Astronomers put quasars in their place
Posted: October 5, 2002

A team of UK astronomers, led by postgraduate student Ed Hawkins, has made a decisive step toward resolving an argument that has rumbled on in the astronomical community for decades. The scientists from the University of Nottingham have been investigating the properties of quasars and nearby galaxies. As part of this study, they have overturned previous analyses which suggested that these two classes of object are physically associated, thus confirming the alternative, more widely-held view that quasars are some of the most distant objects in the Universe.

Quasars are star-like in appearance, but seem to be flying away from Earth at velocities comparable to the speed of light. The majority of astronomers believe that this high speed is a result of the expansion of the Universe, and that the quasars are traveling so fast because they are at enormous distances. However, a vociferous minority, including such notable figures as the great astronomer Fred Hoyle, has argued forcefully that quasars are much closer by. In particular, they have pointed to apparent associations between quasars and nearby galaxies, suggesting that the quasars have somehow been ejected from these galaxies in the recent past.

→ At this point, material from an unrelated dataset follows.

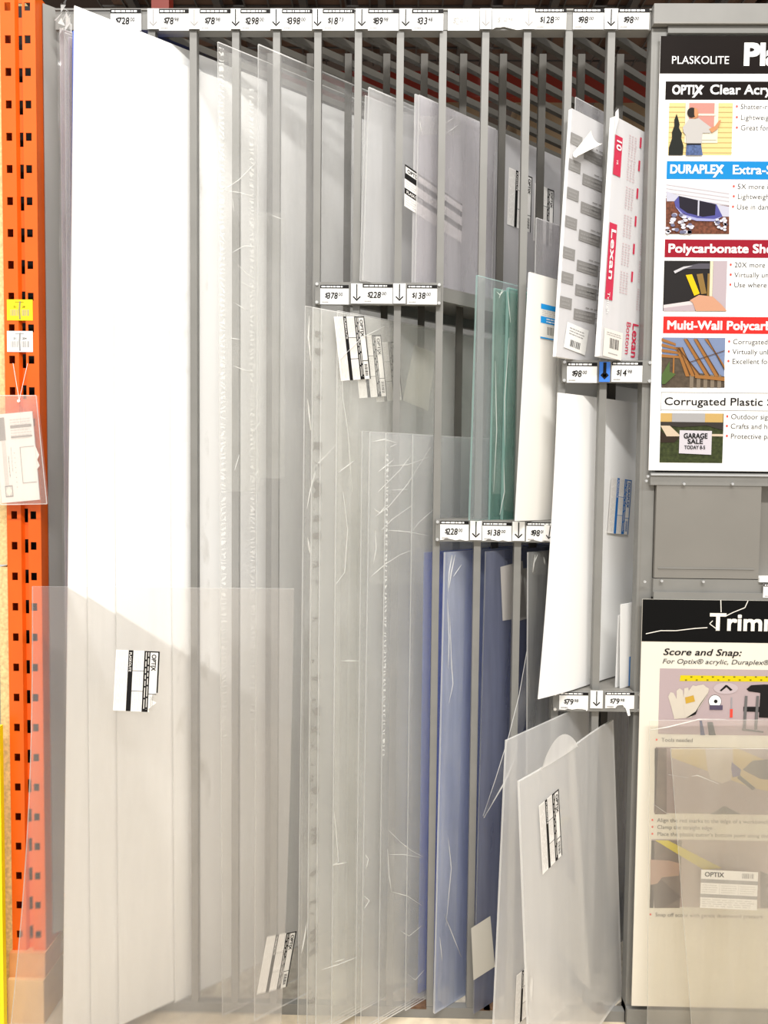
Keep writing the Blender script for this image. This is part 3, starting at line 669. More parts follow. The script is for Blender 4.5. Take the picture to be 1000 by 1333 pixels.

One of the pieces of evidence to support this idea was the tentative discovery that quasars only seem to move away from galaxies at particular speeds: for example, a surprisingly large number of quasars seem to be moving relative to neighbouring galaxies at speeds of 59% of the speed of light. If the quasars were actually on the far side of the Universe, how would they know to move at exactly 59% of the speed of light relative to a completely unrelated foreground galaxy?

Very little progress has been made toward resolving this controversy, essentially because there just hasn't been enough data to tell whether the apparent associations between galaxies and quasars are real or just coincidences. However, this has all changed with two newly-completed huge surveys undertaken with the Anglo-Australian Telescope, one measuring the positions and velocities of 200,000 galaxies, and the other measuring the same quantities for 25,000 quasars. "These enormous new data sets offered a great opportunity to take another look at this question," said Hawkins. "To do as fair a test as possible, we discussed with the supporters of both theories what they would expect to see before we analyzed the data."

By carefully sifting through these datasets, Hawkins and collaborators found 1647 examples of quasars that appear close to galaxies, and hence might be associated. Sadly for the nearby-quasar supporters, there was no excess of quasars moving at 59% of the speed of light, or any of the other "magic speeds" that had previously been tentatively identified. Without this evidence to support an association between quasars and galaxies, the case for quasars being flung out of nearby galaxies is much weakened.

Hawkins concluded "it's a shame, as it would have been great to find that the conventional view of quasars is all wrong. However, it's also something of a relief to know that most astronomers have not been barking up completely the wrong tree for the last thirty years."

The analysis, by Ed Hawkins, Steve Maddox and Michael Merrifield, will appear in the October 11th issue of Monthly Notices of the Royal Astronomical Society.